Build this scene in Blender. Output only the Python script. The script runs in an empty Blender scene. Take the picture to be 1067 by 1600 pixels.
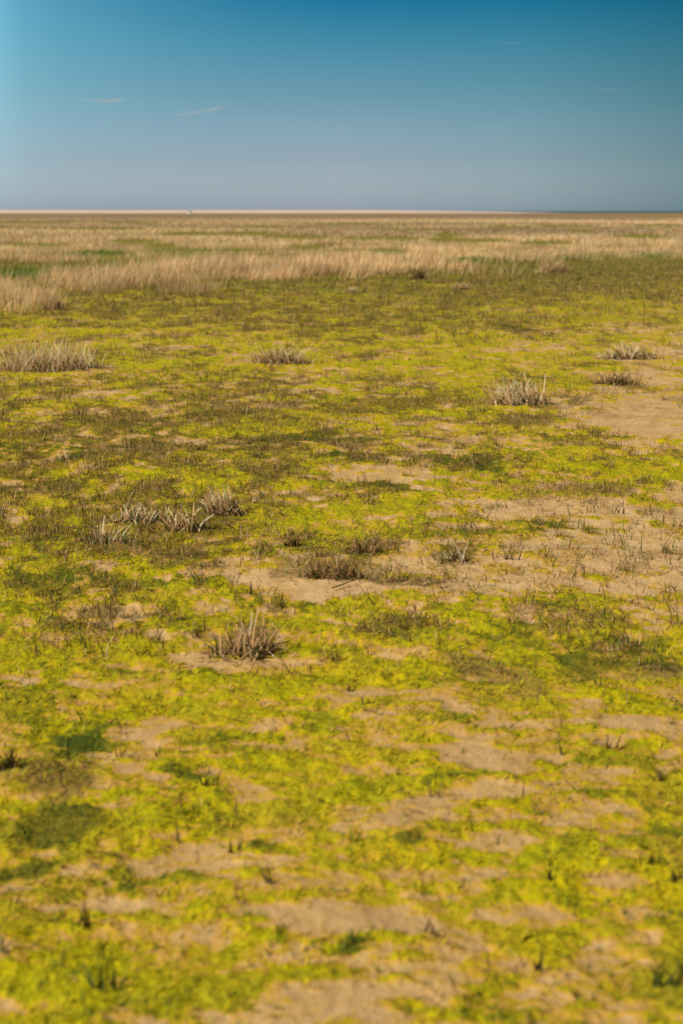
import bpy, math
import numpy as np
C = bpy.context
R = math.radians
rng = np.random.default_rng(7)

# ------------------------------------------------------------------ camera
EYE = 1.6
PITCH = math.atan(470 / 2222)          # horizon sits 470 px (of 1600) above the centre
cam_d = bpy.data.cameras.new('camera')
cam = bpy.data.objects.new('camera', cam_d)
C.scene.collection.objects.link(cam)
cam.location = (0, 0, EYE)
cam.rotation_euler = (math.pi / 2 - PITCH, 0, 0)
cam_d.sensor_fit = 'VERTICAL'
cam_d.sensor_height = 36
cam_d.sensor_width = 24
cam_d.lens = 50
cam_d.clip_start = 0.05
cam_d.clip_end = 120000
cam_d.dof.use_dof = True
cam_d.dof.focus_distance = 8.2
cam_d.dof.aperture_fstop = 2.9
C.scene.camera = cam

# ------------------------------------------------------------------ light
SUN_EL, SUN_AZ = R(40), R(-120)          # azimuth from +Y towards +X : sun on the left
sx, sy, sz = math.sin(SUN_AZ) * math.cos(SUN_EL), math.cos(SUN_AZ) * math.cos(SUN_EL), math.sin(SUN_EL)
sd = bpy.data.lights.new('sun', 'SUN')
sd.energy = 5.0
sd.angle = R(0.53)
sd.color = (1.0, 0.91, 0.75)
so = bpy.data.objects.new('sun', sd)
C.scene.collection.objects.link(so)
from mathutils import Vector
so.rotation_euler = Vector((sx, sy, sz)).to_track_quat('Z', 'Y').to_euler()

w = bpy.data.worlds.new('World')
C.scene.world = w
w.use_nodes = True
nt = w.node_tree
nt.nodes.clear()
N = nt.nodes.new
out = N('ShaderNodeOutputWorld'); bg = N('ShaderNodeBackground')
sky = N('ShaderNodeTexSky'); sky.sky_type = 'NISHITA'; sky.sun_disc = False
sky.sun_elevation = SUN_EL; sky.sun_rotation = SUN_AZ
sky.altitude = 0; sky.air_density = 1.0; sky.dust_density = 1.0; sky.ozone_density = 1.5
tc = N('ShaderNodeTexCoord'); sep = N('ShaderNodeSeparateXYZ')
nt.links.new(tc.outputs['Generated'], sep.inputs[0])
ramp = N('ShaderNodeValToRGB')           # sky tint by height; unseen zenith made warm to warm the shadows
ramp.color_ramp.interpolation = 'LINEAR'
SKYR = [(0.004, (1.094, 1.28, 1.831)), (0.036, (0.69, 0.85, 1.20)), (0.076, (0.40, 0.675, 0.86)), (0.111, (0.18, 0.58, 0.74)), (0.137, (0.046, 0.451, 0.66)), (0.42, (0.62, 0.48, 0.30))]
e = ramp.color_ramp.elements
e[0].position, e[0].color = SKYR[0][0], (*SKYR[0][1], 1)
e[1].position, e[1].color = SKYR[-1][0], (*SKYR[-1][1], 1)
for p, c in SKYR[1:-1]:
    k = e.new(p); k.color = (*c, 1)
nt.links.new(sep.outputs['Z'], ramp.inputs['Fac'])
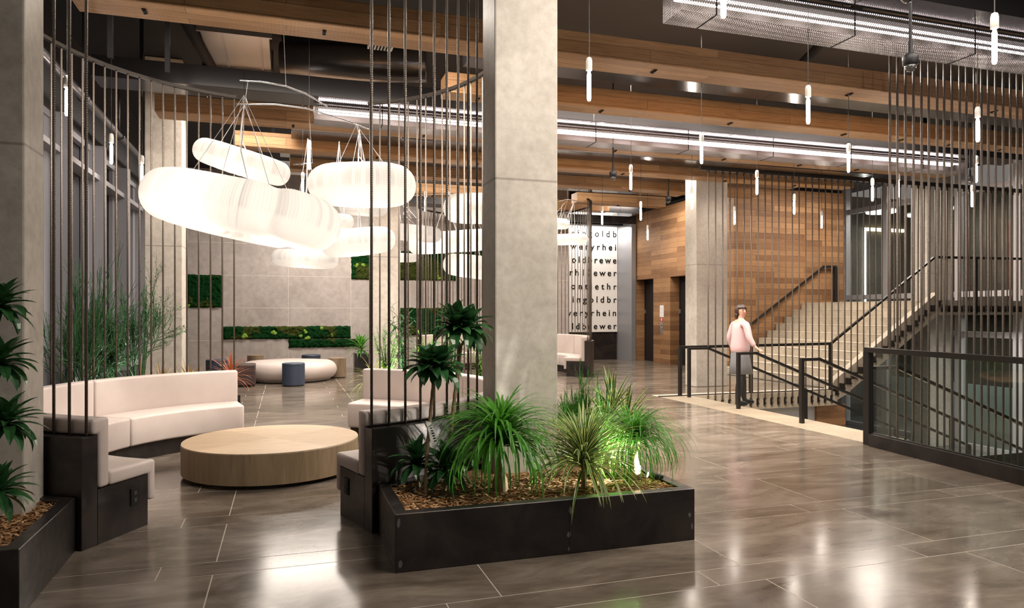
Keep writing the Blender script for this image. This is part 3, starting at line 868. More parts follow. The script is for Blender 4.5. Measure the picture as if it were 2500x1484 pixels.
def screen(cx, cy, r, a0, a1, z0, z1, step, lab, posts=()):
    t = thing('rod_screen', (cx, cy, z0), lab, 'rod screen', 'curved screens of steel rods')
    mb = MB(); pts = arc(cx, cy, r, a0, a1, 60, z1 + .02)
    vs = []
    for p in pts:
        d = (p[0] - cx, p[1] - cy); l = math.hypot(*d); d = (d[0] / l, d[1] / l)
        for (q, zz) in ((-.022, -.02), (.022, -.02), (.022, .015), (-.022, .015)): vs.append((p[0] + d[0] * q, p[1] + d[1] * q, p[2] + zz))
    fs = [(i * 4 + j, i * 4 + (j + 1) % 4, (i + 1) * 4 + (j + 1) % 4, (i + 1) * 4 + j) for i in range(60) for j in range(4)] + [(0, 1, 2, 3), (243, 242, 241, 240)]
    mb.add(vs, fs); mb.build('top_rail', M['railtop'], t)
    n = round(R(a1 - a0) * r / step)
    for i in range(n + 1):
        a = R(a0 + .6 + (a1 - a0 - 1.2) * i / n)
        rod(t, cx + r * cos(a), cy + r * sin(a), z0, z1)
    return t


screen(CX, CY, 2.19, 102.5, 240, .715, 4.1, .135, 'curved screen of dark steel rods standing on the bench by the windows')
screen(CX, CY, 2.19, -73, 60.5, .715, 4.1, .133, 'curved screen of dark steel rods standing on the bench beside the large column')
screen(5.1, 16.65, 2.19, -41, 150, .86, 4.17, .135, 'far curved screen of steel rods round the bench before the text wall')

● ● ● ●

Set down the records in full and exactly. Do not carry over any image.

Build this scene in Blender. Output only the Python script. The script runs in an empty Blender scene. Take the picture to be 1067 by 1600 pixels.
import bpy, math
import numpy as np
C = bpy.context
R = math.radians
rng = np.random.default_rng(7)

# ------------------------------------------------------------------ camera
EYE = 1.6
PITCH = math.atan(470 / 2222)          # horizon sits 470 px (of 1600) above the centre
cam_d = bpy.data.cameras.new('camera')
cam = bpy.data.objects.new('camera', cam_d)
C.scene.collection.objects.link(cam)
cam.location = (0, 0, EYE)
cam.rotation_euler = (math.pi / 2 - PITCH, 0, 0)
cam_d.sensor_fit = 'VERTICAL'
cam_d.sensor_height = 36
cam_d.sensor_width = 24
cam_d.lens = 50
cam_d.clip_start = 0.05
cam_d.clip_end = 120000
cam_d.dof.use_dof = True
cam_d.dof.focus_distance = 8.2
cam_d.dof.aperture_fstop = 2.9
C.scene.camera = cam

# ------------------------------------------------------------------ light
SUN_EL, SUN_AZ = R(40), R(-120)          # azimuth from +Y towards +X : sun on the left
sx, sy, sz = math.sin(SUN_AZ) * math.cos(SUN_EL), math.cos(SUN_AZ) * math.cos(SUN_EL), math.sin(SUN_EL)
sd = bpy.data.lights.new('sun', 'SUN')
sd.energy = 5.0
sd.angle = R(0.53)
sd.color = (1.0, 0.91, 0.75)
so = bpy.data.objects.new('sun', sd)
C.scene.collection.objects.link(so)
from mathutils import Vector
so.rotation_euler = Vector((sx, sy, sz)).to_track_quat('Z', 'Y').to_euler()

w = bpy.data.worlds.new('World')
C.scene.world = w
w.use_nodes = True
nt = w.node_tree
nt.nodes.clear()
N = nt.nodes.new
out = N('ShaderNodeOutputWorld'); bg = N('ShaderNodeBackground')
sky = N('ShaderNodeTexSky'); sky.sky_type = 'NISHITA'; sky.sun_disc = False
sky.sun_elevation = SUN_EL; sky.sun_rotation = SUN_AZ
sky.altitude = 0; sky.air_density = 1.0; sky.dust_density = 1.0; sky.ozone_density = 1.5
tc = N('ShaderNodeTexCoord'); sep = N('ShaderNodeSeparateXYZ')
nt.links.new(tc.outputs['Generated'], sep.inputs[0])
ramp = N('ShaderNodeValToRGB')           # sky tint by height; unseen zenith made warm to warm the shadows
ramp.color_ramp.interpolation = 'LINEAR'
SKYR = [(0.004, (1.094, 1.28, 1.831)), (0.036, (0.69, 0.85, 1.20)), (0.076, (0.40, 0.675, 0.86)), (0.111, (0.18, 0.58, 0.74)), (0.137, (0.046, 0.451, 0.66)), (0.42, (0.62, 0.48, 0.30))]
e = ramp.color_ramp.elements
e[0].position, e[0].color = SKYR[0][0], (*SKYR[0][1], 1)
e[1].position, e[1].color = SKYR[-1][0], (*SKYR[-1][1], 1)
for p, c in SKYR[1:-1]:
    k = e.new(p); k.color = (*c, 1)
nt.links.new(sep.outputs['Z'], ramp.inputs['Fac'])
Keep writing the Blender script for this image. This is part 3, starting at line 868. More parts follow. The script is for Blender 4.5. Measure the picture as if it were 2500x1484 pixels.
def screen(cx, cy, r, a0, a1, z0, z1, step, lab, posts=()):
    t = thing('rod_screen', (cx, cy, z0), lab, 'rod screen', 'curved screens of steel rods')
    mb = MB(); pts = arc(cx, cy, r, a0, a1, 60, z1 + .02)
    vs = []
    for p in pts:
        d = (p[0] - cx, p[1] - cy); l = math.hypot(*d); d = (d[0] / l, d[1] / l)
        for (q, zz) in ((-.022, -.02), (.022, -.02), (.022, .015), (-.022, .015)): vs.append((p[0] + d[0] * q, p[1] + d[1] * q, p[2] + zz))
    fs = [(i * 4 + j, i * 4 + (j + 1) % 4, (i + 1) * 4 + (j + 1) % 4, (i + 1) * 4 + j) for i in range(60) for j in range(4)] + [(0, 1, 2, 3), (243, 242, 241, 240)]
    mb.add(vs, fs); mb.build('top_rail', M['railtop'], t)
    n = round(R(a1 - a0) * r / step)
    for i in range(n + 1):
        a = R(a0 + .6 + (a1 - a0 - 1.2) * i / n)
        rod(t, cx + r * cos(a), cy + r * sin(a), z0, z1)
    return t


screen(CX, CY, 2.19, 102.5, 240, .715, 4.1, .135, 'curved screen of dark steel rods standing on the bench by the windows')
screen(CX, CY, 2.19, -73, 60.5, .715, 4.1, .133, 'curved screen of dark steel rods standing on the bench beside the large column')
screen(5.1, 16.65, 2.19, -41, 150, .86, 4.17, .135, 'far curved screen of steel rods round the bench before the text wall')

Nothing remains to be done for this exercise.